As I walked barefoot to the meditation room, I could feel the connection between me and the mother earth, as every part of the forest gently caressed every part of my existence leaving me in a state of calm vividness.  I could feel the swift breeze waving its “good morning” at my eyes, and I could inhale the freshening of the leaves through my nose, and lungs, and my whole body as it smelled all the scents of the forest coming together into one specific smell, greenness.

Reaching the view up the mountain next to the meditation room as the sun comes up every day rising like a true queen, I felt the spirit of the whole universe shining up in front of my bare eyes, where I was the only person watching this miraculous moment, it’s the moment my heart was fulfilled with total bliss, as I greeted this place with my “sun salutation” sequence, and spiritually connected with everything that was alive there. All this magical combination of the nature brought me up to life every day of my GPM 20.

Blossoming Bliss

On the 8th of June (6th day of the retreat), Teaching Monk Luang Phi Pasura guided the session, which started as any other meditation sessions, however what blossomed out of it was: EXTRAORDINARY.

One second made all the difference, as I was no longer hearing the monk’s voice guiding the meditation session, my breathing came to a point where it was very slow & very still, like I was barely breathing, and there was no sensation of my physical body.
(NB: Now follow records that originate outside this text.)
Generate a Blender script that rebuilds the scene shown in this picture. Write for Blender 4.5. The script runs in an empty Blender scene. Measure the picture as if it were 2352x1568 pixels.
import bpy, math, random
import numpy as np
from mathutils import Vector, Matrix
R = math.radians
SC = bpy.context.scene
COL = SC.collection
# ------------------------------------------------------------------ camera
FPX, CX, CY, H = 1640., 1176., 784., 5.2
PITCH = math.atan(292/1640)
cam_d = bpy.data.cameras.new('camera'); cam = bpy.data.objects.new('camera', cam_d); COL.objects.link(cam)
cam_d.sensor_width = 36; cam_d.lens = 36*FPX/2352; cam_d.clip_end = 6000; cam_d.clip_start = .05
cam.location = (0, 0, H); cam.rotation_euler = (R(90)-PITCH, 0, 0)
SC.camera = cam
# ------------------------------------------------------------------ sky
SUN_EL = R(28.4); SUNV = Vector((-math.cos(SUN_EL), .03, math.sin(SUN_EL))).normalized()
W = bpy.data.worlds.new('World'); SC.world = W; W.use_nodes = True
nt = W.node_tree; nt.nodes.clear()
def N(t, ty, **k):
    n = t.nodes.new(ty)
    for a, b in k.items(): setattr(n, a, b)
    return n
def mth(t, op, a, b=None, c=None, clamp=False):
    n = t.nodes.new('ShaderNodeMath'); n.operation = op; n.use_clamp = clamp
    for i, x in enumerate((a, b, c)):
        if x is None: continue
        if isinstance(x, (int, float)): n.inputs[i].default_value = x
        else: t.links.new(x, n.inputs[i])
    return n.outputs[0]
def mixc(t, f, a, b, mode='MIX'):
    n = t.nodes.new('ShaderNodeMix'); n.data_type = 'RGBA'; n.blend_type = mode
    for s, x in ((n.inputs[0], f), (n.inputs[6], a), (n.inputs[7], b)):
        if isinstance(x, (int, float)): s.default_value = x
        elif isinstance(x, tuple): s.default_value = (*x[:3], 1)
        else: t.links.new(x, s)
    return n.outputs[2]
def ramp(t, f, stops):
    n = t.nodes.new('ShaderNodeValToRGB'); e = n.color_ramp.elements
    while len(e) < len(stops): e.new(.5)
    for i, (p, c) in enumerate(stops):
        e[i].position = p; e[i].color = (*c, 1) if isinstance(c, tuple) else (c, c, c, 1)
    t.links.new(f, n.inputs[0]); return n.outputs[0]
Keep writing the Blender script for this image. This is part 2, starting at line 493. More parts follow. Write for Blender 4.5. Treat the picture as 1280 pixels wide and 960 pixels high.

My mind was clear and empty, no thoughts were regenerating. My whole existence disconnected from the present moment, I was not here but nowhere else… I was within my being.

Total silence expanded deeply within my whole existence, layers of peace spread within my center and a pure light shining beyond those layers of peace, an explosion of total bliss blossomed within me, as I came to meet my true self. It was beyond joy, beyond happy, beyond any earthly description. That connection of love within, left me in a state of total completeness, total contentment of being my own self which lies there, endlessly beautifully and blissfully, within the layers of silence something was happening, changing, it was the “self” revealing itself in its’ truest nature.